16. Ceza Dairesi Esas No: 2018/5363 Karar No: 2019/405 Karar Tarihi: 17.01.2019
Silahlı terör örgütüne üye olma - Yargıtay 16. Ceza Dairesi 2018/5363 Esas 2019/405 Karar Sayılı İlamı
Özet:
Mahkeme, sanığın silahlı terör örgütüne üye olma suçundan mahkumiyet hükmüne yönelik istinaf başvurusunu esastan reddetti. Temyiz talebinin reddi nedenleri bulunmadığı için işin esasına geçildi ve yapılan incelemede, dosyada mevcut delillerin atılı suçun sübutu için yeterli olduğu ancak bylock tespit ve değerlendirme tutanağı beklenilmeden karar verilmesinin sonuca etkili görülmediği belirtildi. Yargılama sürecindeki usuli işlemlerin kanuna uygun olarak yapıldığı ve hükme esas alınan tüm delillerin hukuka uygun olarak elde edildiği anlaşıldı. Sanık müdafiinin temyiz dilekçesinde ileri sürdüğü nedenlerin yerinde görülmediği için temyiz davası esastan reddedildi ve hüküm onandı. Kanun maddeleri: TCK’nın 314/2, 3713 sayılı Kanunun 5/1, TCK’nın 62/1, CMK\"nın 302/1.

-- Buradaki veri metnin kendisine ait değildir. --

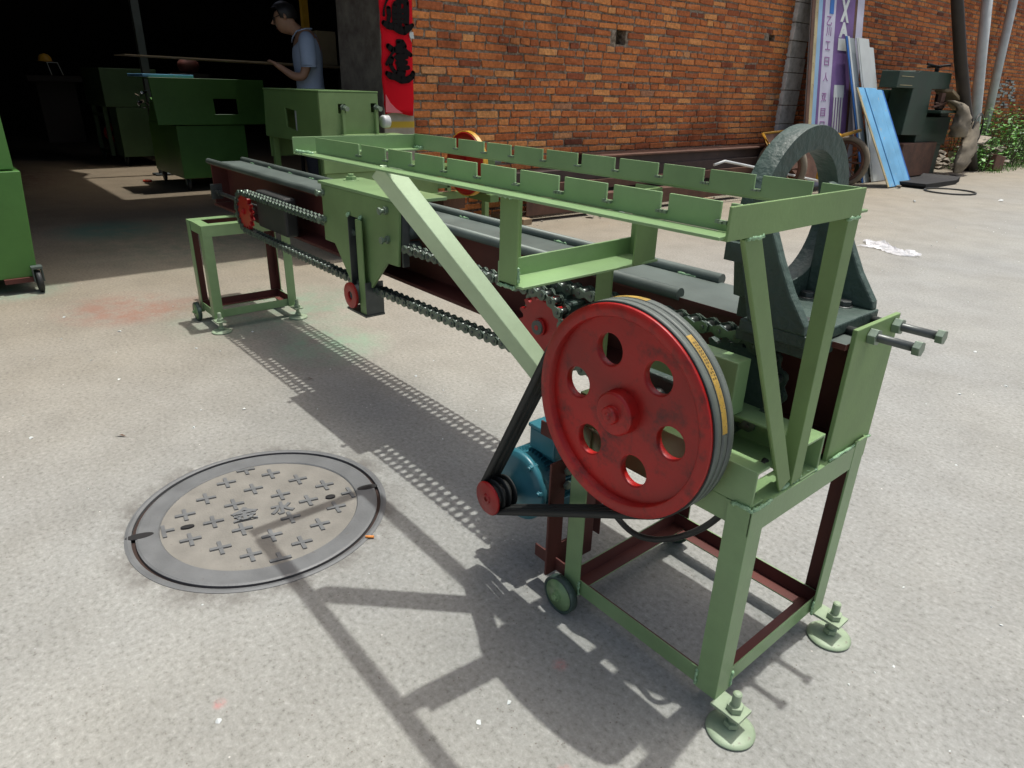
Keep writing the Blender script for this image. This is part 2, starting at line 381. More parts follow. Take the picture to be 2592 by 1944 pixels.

16. Ceza Dairesi 2018/5363 E. , 2019/405 K.
"İçtihat Metni"
Mahkemesi :Ceza Dairesi Suç : Silahlı terör örgütüne üye olma Hüküm : TCK’nın 314/2, 3713 sayılı Kanunun 5/1, TCK’nın 62/1 maddesi gereğince mahkumiyet hükmüne yönelik istinaf başvurusunun esastan reddi
Bölge Adliye Mahkemesince verilen hüküm temyiz edilmekle; Temyiz edenin sıfatı, başvurunun süresi, kararın niteliği ve temyiz sebebine göre dosya incelendi, gereği düşünüldü; Temyiz talebinin reddi nedenleri bulunmadığından işin esasına geçildi. Sanığın süresinden sonra temyiz dilekçesi verdiği anlaşılmakla, sanık müdafiinin temyizine göre; Vicdani kanının oluştuğu duruşma sürecini yansıtan tutanaklar, belgeler ve gerekçe içeriğine göre yapılan incelemede; Dosyada mevcut diğer delillerin atılı suçun sübutu için yeterli olduğu görülmekle, bylock tespit ve değerlendirme tutanağı beklenilmeden karar verilmesi sonuca etkili görülmemiştir. Yargılama sürecindeki usuli işlemlerin kanuna uygun olarak yapıldığı, hükme esas alınan tüm delillerin hukuka uygun olarak elde edildiğinin belirlendiği aşamalarda ileri sürülen iddia ve savunmaların temyiz denetimini sağlayacak biçimde eksiksiz olarak sergilendiği, özleri değiştirmeksizin tartışıldığı, vicdani kanının kesin, tutarlı ve çelişmeyen verilere dayandırıldığı, eylemlerin doğru olarak nitelendirildiği ve kanunda öngörülen suç tipine uyduğu, yaptırımların kanuni bağlamda şahsileştirilmek suretiyle uygulandığı anlaşılmakla; sanık müdafiinin temyiz dilekçesinde ileri sürdüğü nedenler yerinde görülmediğinden CMK"nın 302/1 maddesi gereğince temyiz davasının esastan reddiyle hükmün ONANMASINA, 17.01.2019 tarihinde oybirliğiyle karar verildi.